Of course, the great difference between Kant’s Königsberg and, say, the ostrog of Yakutsk, founded by the Russians in 1639, is that the Livonian march-lands had already begun to be subordinated to the transformative will of Enlightened civilization and its ancestors beginning with the Teutonic Crusades of the 12th century. These annihilated the Yotvingians and several other indigenous Baltic and Finnic groups, the various marsh-dwelling чудь/chud’ whom Peter the Great would still be looking to eradicate in order to clear the way for the founding of St. Petersburg in 1703. By the time Kant is writing the region has been thoroughly Christianized and, at least among the landholders and city-dwellers, thoroughly Germanized, even if the common people remained mere чудь, often perceived by the Junker gentry as not even warranting a distinct ethnonym. This was still a region far more suitable for margraves than for princes, a liminal zone between two great empires. But there was no longer any question of “why the Balts should exist at all”, since they had long been enfolded into the sphere of civilization that alone, Kant thought, made life worth living.
Not so for the Yakuts and the Laplanders. Following his brief description of boreal ecosystems above, Kant proposes provisionally that the only possible “for which” of all this moss and whale blubber and reindeer milk and so on is the life of the human beings who benefit from the whole arrangement at the highest trophic level. But on reflection, this seems implausible to him:
[T]o say that vapor falls out of the atmosphere in the form of snow, that the sea has its currents which float down wood that has grown in warmer lands, and that there are in it great sea monsters filled with oil, because the idea of advantage for certain poor creatures [i.e., the Sámi] is fundamental for the cause which collects all these natural products, would be a very venturesome and arbitrary judgment.

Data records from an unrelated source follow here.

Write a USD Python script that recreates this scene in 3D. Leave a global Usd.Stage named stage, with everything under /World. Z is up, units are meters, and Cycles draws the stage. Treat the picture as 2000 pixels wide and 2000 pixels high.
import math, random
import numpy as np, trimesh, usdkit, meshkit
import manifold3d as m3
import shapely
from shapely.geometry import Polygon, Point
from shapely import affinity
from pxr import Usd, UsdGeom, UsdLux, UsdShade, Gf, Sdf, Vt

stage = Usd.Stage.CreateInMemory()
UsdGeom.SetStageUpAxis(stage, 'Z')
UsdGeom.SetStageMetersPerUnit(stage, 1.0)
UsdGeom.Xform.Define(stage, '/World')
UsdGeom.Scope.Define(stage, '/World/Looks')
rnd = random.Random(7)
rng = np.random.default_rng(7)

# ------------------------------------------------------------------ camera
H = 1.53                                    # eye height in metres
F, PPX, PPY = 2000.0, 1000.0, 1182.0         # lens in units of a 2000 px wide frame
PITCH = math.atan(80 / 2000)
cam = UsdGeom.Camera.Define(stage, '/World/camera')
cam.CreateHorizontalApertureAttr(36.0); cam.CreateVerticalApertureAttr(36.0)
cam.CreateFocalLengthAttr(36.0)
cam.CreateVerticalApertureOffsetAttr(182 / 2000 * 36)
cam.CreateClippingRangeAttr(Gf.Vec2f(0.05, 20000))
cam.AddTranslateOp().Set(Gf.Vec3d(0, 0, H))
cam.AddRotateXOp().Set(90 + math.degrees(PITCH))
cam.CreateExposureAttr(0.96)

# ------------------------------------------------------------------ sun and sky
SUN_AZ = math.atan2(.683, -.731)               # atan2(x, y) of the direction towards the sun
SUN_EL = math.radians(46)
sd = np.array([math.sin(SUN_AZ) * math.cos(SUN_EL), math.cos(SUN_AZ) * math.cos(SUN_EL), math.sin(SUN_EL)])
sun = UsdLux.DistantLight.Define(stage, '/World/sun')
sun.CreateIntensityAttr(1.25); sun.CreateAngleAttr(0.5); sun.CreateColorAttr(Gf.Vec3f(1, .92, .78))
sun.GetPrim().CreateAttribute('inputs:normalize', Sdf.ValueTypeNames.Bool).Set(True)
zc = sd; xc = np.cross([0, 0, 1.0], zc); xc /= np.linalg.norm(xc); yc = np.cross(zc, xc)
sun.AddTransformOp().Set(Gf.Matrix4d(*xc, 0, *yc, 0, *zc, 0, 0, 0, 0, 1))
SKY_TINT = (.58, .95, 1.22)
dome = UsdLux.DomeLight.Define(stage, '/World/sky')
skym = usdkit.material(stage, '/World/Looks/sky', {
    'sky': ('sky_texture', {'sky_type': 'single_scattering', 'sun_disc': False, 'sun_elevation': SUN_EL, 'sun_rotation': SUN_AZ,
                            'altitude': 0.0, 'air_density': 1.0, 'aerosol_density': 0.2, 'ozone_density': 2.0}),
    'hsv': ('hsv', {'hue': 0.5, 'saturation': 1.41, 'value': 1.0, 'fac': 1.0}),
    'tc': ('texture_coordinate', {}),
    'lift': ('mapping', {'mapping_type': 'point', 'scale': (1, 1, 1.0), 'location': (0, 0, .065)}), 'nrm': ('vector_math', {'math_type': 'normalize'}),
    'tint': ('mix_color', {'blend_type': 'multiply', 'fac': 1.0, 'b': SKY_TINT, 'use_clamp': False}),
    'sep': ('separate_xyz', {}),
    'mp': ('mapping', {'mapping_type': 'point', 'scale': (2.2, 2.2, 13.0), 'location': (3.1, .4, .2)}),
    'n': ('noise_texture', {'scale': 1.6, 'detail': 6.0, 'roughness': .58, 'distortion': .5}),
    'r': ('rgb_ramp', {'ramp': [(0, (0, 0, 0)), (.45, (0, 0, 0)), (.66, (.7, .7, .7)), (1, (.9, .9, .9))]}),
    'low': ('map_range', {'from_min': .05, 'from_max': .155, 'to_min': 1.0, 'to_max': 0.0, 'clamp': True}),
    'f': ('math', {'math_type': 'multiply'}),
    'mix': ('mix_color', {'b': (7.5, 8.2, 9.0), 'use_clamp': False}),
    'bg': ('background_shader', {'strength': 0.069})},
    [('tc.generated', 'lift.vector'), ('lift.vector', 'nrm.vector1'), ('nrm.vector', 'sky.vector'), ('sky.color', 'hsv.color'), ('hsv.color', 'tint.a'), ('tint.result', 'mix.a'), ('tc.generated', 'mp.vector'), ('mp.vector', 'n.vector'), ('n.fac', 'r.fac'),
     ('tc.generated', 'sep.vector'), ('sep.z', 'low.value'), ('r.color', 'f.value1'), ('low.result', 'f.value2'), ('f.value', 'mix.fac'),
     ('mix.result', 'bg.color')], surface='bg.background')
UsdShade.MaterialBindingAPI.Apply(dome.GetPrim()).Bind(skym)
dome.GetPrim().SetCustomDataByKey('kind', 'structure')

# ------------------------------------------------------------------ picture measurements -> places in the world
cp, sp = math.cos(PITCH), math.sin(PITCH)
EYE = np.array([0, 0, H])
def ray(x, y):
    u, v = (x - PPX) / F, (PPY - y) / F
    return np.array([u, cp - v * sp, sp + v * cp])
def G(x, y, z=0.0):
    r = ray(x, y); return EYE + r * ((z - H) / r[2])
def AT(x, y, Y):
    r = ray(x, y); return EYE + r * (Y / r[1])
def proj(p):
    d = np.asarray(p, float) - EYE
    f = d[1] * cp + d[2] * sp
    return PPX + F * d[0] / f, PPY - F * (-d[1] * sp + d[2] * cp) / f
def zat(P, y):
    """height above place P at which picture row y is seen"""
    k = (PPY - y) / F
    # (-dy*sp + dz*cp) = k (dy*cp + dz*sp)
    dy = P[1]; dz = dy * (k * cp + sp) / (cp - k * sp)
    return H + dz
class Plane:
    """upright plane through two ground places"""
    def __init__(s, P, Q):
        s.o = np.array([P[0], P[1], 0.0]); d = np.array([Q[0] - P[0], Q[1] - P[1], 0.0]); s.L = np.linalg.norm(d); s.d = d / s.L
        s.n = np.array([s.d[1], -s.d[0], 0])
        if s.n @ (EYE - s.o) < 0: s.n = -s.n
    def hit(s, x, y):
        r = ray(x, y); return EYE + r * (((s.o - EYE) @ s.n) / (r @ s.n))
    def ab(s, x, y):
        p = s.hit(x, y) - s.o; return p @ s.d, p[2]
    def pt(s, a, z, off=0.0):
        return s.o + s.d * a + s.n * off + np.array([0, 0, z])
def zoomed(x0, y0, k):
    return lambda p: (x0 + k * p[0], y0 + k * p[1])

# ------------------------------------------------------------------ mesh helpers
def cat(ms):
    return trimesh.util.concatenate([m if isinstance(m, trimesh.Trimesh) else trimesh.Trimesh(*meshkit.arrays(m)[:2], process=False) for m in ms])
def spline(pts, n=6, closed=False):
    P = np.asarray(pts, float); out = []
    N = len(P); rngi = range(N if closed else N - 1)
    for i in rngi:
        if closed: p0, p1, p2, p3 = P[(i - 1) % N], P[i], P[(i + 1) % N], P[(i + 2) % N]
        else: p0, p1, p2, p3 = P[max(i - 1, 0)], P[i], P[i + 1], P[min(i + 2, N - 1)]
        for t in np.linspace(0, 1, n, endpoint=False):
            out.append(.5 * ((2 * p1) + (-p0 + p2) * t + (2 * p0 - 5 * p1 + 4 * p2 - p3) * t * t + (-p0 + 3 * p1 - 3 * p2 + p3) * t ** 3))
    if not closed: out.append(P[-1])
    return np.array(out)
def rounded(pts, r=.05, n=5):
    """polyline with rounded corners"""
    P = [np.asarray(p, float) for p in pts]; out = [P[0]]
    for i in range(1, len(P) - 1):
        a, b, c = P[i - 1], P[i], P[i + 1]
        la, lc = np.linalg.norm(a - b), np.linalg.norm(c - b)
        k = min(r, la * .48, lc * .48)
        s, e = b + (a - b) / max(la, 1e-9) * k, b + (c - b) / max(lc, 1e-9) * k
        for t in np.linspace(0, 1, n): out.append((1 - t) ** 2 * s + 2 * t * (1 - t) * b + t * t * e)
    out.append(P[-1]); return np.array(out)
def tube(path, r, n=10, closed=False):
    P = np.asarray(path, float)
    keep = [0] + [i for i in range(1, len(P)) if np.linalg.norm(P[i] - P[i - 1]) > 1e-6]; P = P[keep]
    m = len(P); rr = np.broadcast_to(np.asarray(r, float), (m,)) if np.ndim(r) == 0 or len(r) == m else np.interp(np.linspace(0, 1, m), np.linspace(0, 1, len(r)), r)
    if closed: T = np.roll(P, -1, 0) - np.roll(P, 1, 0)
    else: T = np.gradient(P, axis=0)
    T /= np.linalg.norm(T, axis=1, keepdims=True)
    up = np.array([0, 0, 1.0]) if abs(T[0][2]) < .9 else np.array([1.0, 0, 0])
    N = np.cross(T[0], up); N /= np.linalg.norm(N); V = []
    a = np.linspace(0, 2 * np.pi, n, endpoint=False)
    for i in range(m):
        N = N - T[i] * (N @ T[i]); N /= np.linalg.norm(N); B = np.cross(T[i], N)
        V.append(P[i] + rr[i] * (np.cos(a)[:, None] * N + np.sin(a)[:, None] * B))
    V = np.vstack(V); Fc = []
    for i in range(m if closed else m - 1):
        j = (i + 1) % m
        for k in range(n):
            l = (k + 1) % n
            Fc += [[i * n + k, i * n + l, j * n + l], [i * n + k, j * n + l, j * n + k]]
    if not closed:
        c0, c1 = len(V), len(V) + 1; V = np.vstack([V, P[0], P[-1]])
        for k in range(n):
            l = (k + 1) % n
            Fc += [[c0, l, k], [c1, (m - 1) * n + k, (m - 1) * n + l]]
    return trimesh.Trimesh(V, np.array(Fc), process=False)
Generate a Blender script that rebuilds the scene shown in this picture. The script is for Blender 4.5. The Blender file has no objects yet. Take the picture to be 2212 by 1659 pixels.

If the only absolute end towards which all these lesser subordinate ends are tending is the sustenance of Arctic hunter-gatherers, Kant reasons, it is difficult to see why any of it should exist in the first place. The only sense-giving path forward, in that light, is to colonize the Arctic, to absorb it into the empire of reason, just as the Teutonic Knights did long ago for the Balts, and just as the Russians are now doing for —or to— the Yakuts. The Russians were probably not the most reliable deliverers of this new sort of Good News, of course, though unlike in Marx we don’t detect in Kant any obvious low estimation of the readiness of the Russians to bring Light to the world. He was a Königsberger, a port-dweller, a stationary cosmopolitan. He never travelled, but he did see all sorts of people come and go, among them a number of Russians who seem to have made, overall, a good impression.
3.
When I was in Kaliningrad in 1999 I visited Kant’s grave, as one does when one is young (I would never visit a philosopher’s grave today — what do I care where their mortal remains have rotted?!). I was surprised to see there significant and unmistakable evidence of a recent visit from a group of local neo-Nazis. Vodka bottles, cigarette packs, and sundry white-power symbols had been left next to the monument, with its bilingual inscription of the iconic “starry heavens above me” line — not as vandalism, mind you, but as tribute and honor, so hungry were these confused Russian youths for any enduring testimony to their city’s German past. In a pinch, Kant can stand for Nazism too.